[Supplied data start]

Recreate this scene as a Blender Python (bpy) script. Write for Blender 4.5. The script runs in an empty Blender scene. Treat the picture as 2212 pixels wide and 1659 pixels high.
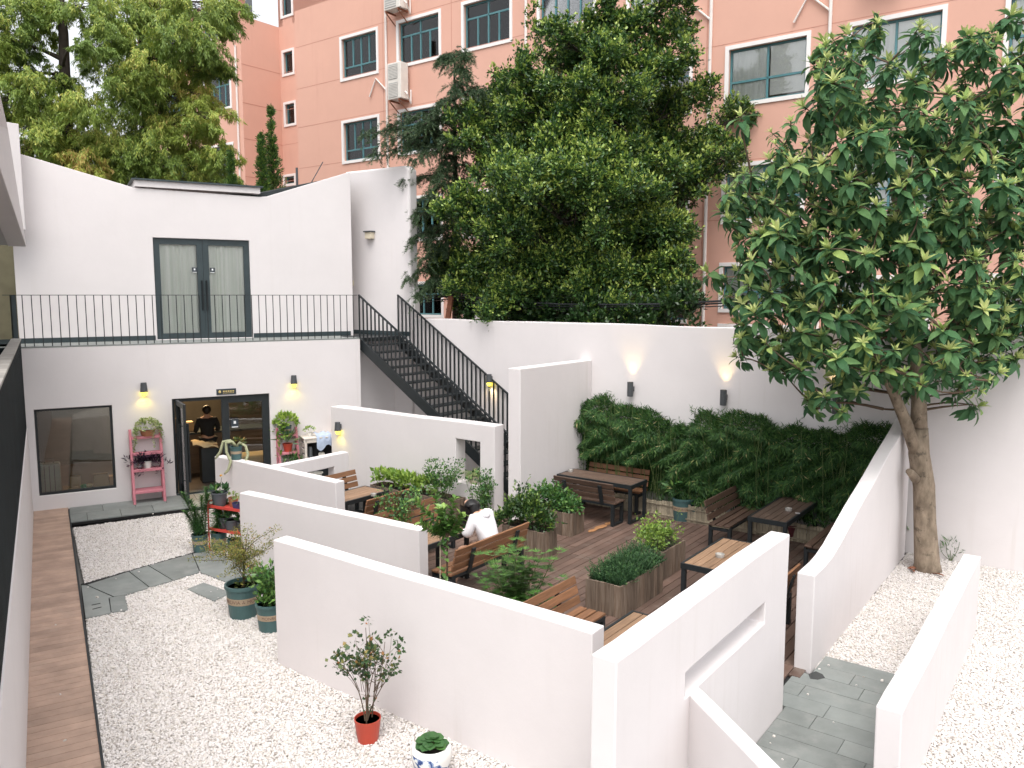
import bpy, math, random
import numpy as np
from mathutils import Vector, Matrix

SC = bpy.context.scene
COL = SC.collection
random.seed(5)
RNG = np.random.default_rng(7)

# ------------------------------------------------------------------ camera, sky, sun, exposure
CAM_H, FPX = 4.4, 1720.0
PITCH = math.atan(191.5 / FPX)
cam_data = bpy.data.cameras.new('camera')
cam_data.sensor_width = 36.0
cam_data.lens = 36.0 * FPX / 2212.0
cam_data.clip_start = 0.05
cam_data.clip_end = 500.0
cam = bpy.data.objects.new('camera', cam_data)
cam.location = (0, 0, CAM_H)
cam.rotation_euler = (math.pi / 2 - PITCH, 0, 0)
COL.objects.link(cam)
SC.camera = cam

SUN_EL, SUN_AZ = math.radians(64), math.radians(182)     # azimuth clockwise from +Y
world = bpy.data.worlds.new('World')
SC.world = world
world.use_nodes = True
wn = world.node_tree
bg = wn.nodes['Background']
sky = wn.nodes.new('ShaderNodeTexSky')
sky.sky_type = 'NISHITA'
sky.sun_disc = False
sky.sun_elevation = SUN_EL
sky.sun_rotation = SUN_AZ
sky.dust_density = 4.0
sky.air_density = 1.0
sky.ozone_density = 1.0
hs = wn.nodes.new('ShaderNodeHueSaturation')
hs.inputs['Saturation'].default_value = 0.16
wn.links.new(sky.outputs[0], hs.inputs['Color'])
wn.links.new(hs.outputs[0], bg.inputs['Color'])
bg.inputs['Strength'].default_value = 0.15

sun_d = bpy.data.lights.new('sun', 'SUN')
sun_d.energy = 0.55
sun_d.angle = math.radians(40)
sun_d.color = (1.0, 0.95, 0.88)
sun = bpy.data.objects.new('sun', sun_d)
sd = Vector((math.sin(SUN_AZ) * math.cos(SUN_EL), math.cos(SUN_AZ) * math.cos(SUN_EL), math.sin(SUN_EL)))
sun.rotation_euler = sd.to_track_quat('Z', 'Y').to_euler()
sun.location = (0, 0, 30)
COL.objects.link(sun)

SC.view_settings.view_transform = 'Standard'
SC.view_settings.look = 'None'
SC.view_settings.gamma = 1.0
SC.view_settings.exposure = 1.15
SC.render.resolution_x, SC.render.resolution_y = 1024, 768
SC.cycles.max_bounces = 8
SC.cycles.transparent_max_bounces = 12

# ------------------------------------------------------------------ measuring helpers
def ray(px, py):
    a = (px - 1106) / FPX
    b = -(py - 829.5) / FPX
    return np.array([a, math.cos(PITCH) + b * math.sin(PITCH), -math.sin(PITCH) + b * math.cos(PITCH)])
def G(px, py, z=0.0):
    d = ray(px, py); t = (z - CAM_H) / d[2]
    return np.array([0, 0, CAM_H]) + t * d
def D(px, py, y):
    d = ray(px, py); t = y / d[1]
    return np.array([0, 0, CAM_H]) + t * d
def PL(px, py, P0, d):
    r = ray(px, py)
    M = np.array([[r[0], -d[0]], [r[1], -d[1]]])
    t, s = np.linalg.solve(M, np.array(P0[:2]))
    return float(s), float(CAM_H + t * r[2])
def dirv(deg):
    return np.array([math.sin(math.radians(deg)), math.cos(math.radians(deg))])
U = dirv(36.8); V = np.array([-U[1], U[0]])          # partition walls, deck furniture
F = dirv(60.5); N = np.array([-F[1], F[0]])          # cafe facade
NB = dirv(-30.5); FB = np.array([NB[1], -NB[0]])     # boardwalk and balcony on the left
def v3(p, z=0.0): return np.array([p[0], p[1], z], float)

# ------------------------------------------------------------------ mesh builder
class MB:
    def __init__(s): s.v = []; s.n = 0; s.f = []; s.r = []; s.uv = []
    def add(s, verts, faces, r=None, uv=None):
        verts = np.asarray(verts, float).reshape(-1, 3)
        if r is None: r = random.random()
        for f in faces:
            s.f.append(np.asarray(f, np.int64)[None, :] + s.n); s.r.append(np.array([r])); s.uv.append(np.zeros((len(f), 2)))
        s.v.append(verts); s.n += len(verts)
        return s
    def batch(s, verts, tmpl, r, uvt=None):
        """verts (n,k,3); tmpl (m,4) faces inside one item; r (n,)"""
        n, k, _ = verts.shape; tmpl = np.asarray(tmpl)
        if n == 0: return s
        f = (np.arange(n)[:, None, None] * k + tmpl[None]) + s.n
        s.f.append(f.reshape(-1, tmpl.shape[1])); s.r.append(np.repeat(r, len(tmpl)))
        if uvt is None: s.uv.append(np.zeros((n * len(tmpl) * tmpl.shape[1], 2)))
        else: s.uv.append(np.tile(np.asarray(uvt)[tmpl.reshape(-1)], (n, 1)))
        s.v.append(verts.reshape(-1, 3)); s.n += n * k
        return s
    def obox(s, o, ax, ay, az, r=None):
        o, ax, ay, az = (np.asarray(q, float) for q in (o, ax, ay, az))
        if np.dot(np.cross(ax, ay), az) < 0: ax, ay = ay, ax
        c = [o, o + ax, o + ax + ay, o + ay]
        return s.add(c + [q + az for q in c], [(0, 3, 2, 1), (4, 5, 6, 7), (0, 1, 5, 4), (1, 2, 6, 5), (2, 3, 7, 6), (3, 0, 4, 7)], r)
    def box(s, x0, x1, y0, y1, z0, z1, r=None):
        return s.obox((x0, y0, z0), (x1 - x0, 0, 0), (0, y1 - y0, 0), (0, 0, z1 - z0), r)
    def prism(s, poly, z0, z1, r=None):
        n = len(poly); a = np.array(poly)
        if np.sum(a[:, 0] * np.roll(a[:, 1], -1) - np.roll(a[:, 0], -1) * a[:, 1]) < 0: poly = poly[::-1]
        v = [(p[0], p[1], z0) for p in poly] + [(p[0], p[1], z1) for p in poly]
        return s.add(v, [tuple(range(n - 1, -1, -1)), tuple(range(n, 2 * n))] + [(i, (i + 1) % n, n + (i + 1) % n, n + i) for i in range(n)], r)
    def tube(s, pts, rad, n=8, r=None, cap=True):
        pts = [np.asarray(p, float) for p in pts]; m = len(pts)
        rad = [rad] * m if np.isscalar(rad) else list(rad)
        ring = []; prev = None
        for i, p in enumerate(pts):
            t = pts[min(i + 1, m - 1)] - pts[max(i - 1, 0)]; t = t / (np.linalg.norm(t) + 1e-9)
            if prev is None:
                a = np.array([0, 0, 1.]) if abs(t[2]) < .9 else np.array([1., 0, 0])
            else: a = prev
            a = a - t * np.dot(a, t); a /= np.linalg.norm(a) + 1e-9; b = np.cross(t, a); prev = a
            for k in range(n):
                q = 2 * math.pi * k / n
                ring.append(p + rad[i] * (math.cos(q) * a + math.sin(q) * b))
        fs = [(i * n + k, i * n + (k + 1) % n, (i + 1) * n + (k + 1) % n, (i + 1) * n + k) for i in range(m - 1) for k in range(n)]
        if cap: fs += [tuple(range(n - 1, -1, -1)), tuple(range((m - 1) * n, m * n))]
        return s.add(ring, fs, r)
    def bar(s, a, b, w, h=None, r=None, up=(0, 0, 1)):
        """square bar from a to b"""
        a = np.asarray(a, float); b = np.asarray(b, float); h = h or w
        t = b - a; t /= np.linalg.norm(t); up = np.asarray(up, float)
        if abs(np.dot(t, up)) > .95: up = np.array([U[0], U[1], 0])
        x = np.cross(t, up); x /= np.linalg.norm(x); y = np.cross(x, t)
        return s.obox(a - x * w / 2 - y * h / 2, x * w, y * h, b - a, r)
    def lathe(s, prof, c=(0, 0, 0), n=24, r=None):
        c = np.asarray(c, float); vs = []; m = len(prof)
        for (rr, z) in prof:
            for k in range(n):
                q = 2 * math.pi * k / n
                vs.append(c + np.array([rr * math.cos(q), rr * math.sin(q), z]))
        fs = [(i * n + k, i * n + (k + 1) % n, (i + 1) * n + (k + 1) % n, (i + 1) * n + k) for i in range(m - 1) for k in range(n)]
        if prof[0][0] > 1e-4: fs.append(tuple(range(n - 1, -1, -1)))
        if prof[-1][0] > 1e-4: fs.append(tuple(range((m - 1) * n, m * n)))
        return s.add(vs, fs, r)
    def build(s, name, mat, parent=None, origin=None, smooth=False, bevel=0.0, seg=2):
        if origin is None:
            origin = OFF.get(parent.name, (0, 0, 0)) if parent else (0, 0, 0)
        origin = np.asarray(origin, float)
        v = (np.concatenate(s.v) - origin) if s.v else np.zeros((0, 3))
        tot, loops = [], []
        for f in s.f:
            tot.append(np.full(len(f), f.shape[1])); loops.append(f.reshape(-1))
        tot = np.concatenate(tot); loops = np.concatenate(loops)
        me = bpy.data.meshes.new(name)
        me.vertices.add(len(v)); me.vertices.foreach_set('co', v.astype(np.float32).reshape(-1))
        me.loops.add(len(loops)); me.loops.foreach_set('vertex_index', loops.astype(np.int32))
        me.polygons.add(len(tot))
        me.polygons.foreach_set('loop_start', (np.cumsum(tot) - tot).astype(np.int32))
        at = me.attributes.new('rnd', 'FLOAT', 'FACE'); at.data.foreach_set('value', np.concatenate(s.r).astype(np.float32))
        uvl = me.uv_layers.new(name='UVMap'); uvl.data.foreach_set('uv', np.concatenate(s.uv).astype(np.float32).reshape(-1))
        me.update(calc_edges=True)
        me.polygons.foreach_set('use_smooth', np.full(len(tot), bool(smooth)))
        me.materials.append(mat)
        o = bpy.data.objects.new(name, me); COL.objects.link(o)
        if parent: o.parent = parent
        else: o.location = origin
        OFF[o.name] = tuple(origin)
        if bevel:
            b = o.modifiers.new('bevel', 'BEVEL'); b.width = bevel; b.segments = seg; b.limit_method = 'ANGLE'; b.angle_limit = math.radians(40)
        return o
OFF = {}
def tag(o, label=None, cat=None, group=None, kind=None):
    for k, q in (('label', label), ('category', cat), ('group', group), ('kind', kind)):
        if q: o[k] = q
    return o
def thing(name, loc, label, cat, group=None, local=False, rz=0.0):
    o = bpy.data.objects.new(name, None); COL.objects.link(o)
    loc = [float(q) for q in loc]
    o.location = loc; o.rotation_euler = (0, 0, rz); o.empty_display_size = .2
    OFF[o.name] = (0, 0, 0) if local else tuple(loc)
    return tag(o, label, cat, group)
def dup(root, loc, rz, label, group=None):
    r = root.copy(); COL.objects.link(r); r.location = [float(q) for q in loc]; r.rotation_euler = (0, 0, rz); r['label'] = label
    if group: r['group'] = group
    for ch in list(root.children):
        c = ch.copy(); COL.objects.link(c); c.parent = r
        for g in list(ch.children):
            d = g.copy(); COL.objects.link(d); d.parent = c
    return r
def rz_of(d): return math.atan2(d[1], d[0])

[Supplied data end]

▶ Your goal: Repeat the listing above up to and including the line with "RNG = np.random.default_rng(7)", starting from its first line. Drop any pictures.

▶ Answer:
Recreate this scene as a Blender Python (bpy) script. Write for Blender 4.5. The script runs in an empty Blender scene. Treat the picture as 2212 pixels wide and 1659 pixels high.
import bpy, math, random
import numpy as np
from mathutils import Vector, Matrix

SC = bpy.context.scene
COL = SC.collection
random.seed(5)
RNG = np.random.default_rng(7)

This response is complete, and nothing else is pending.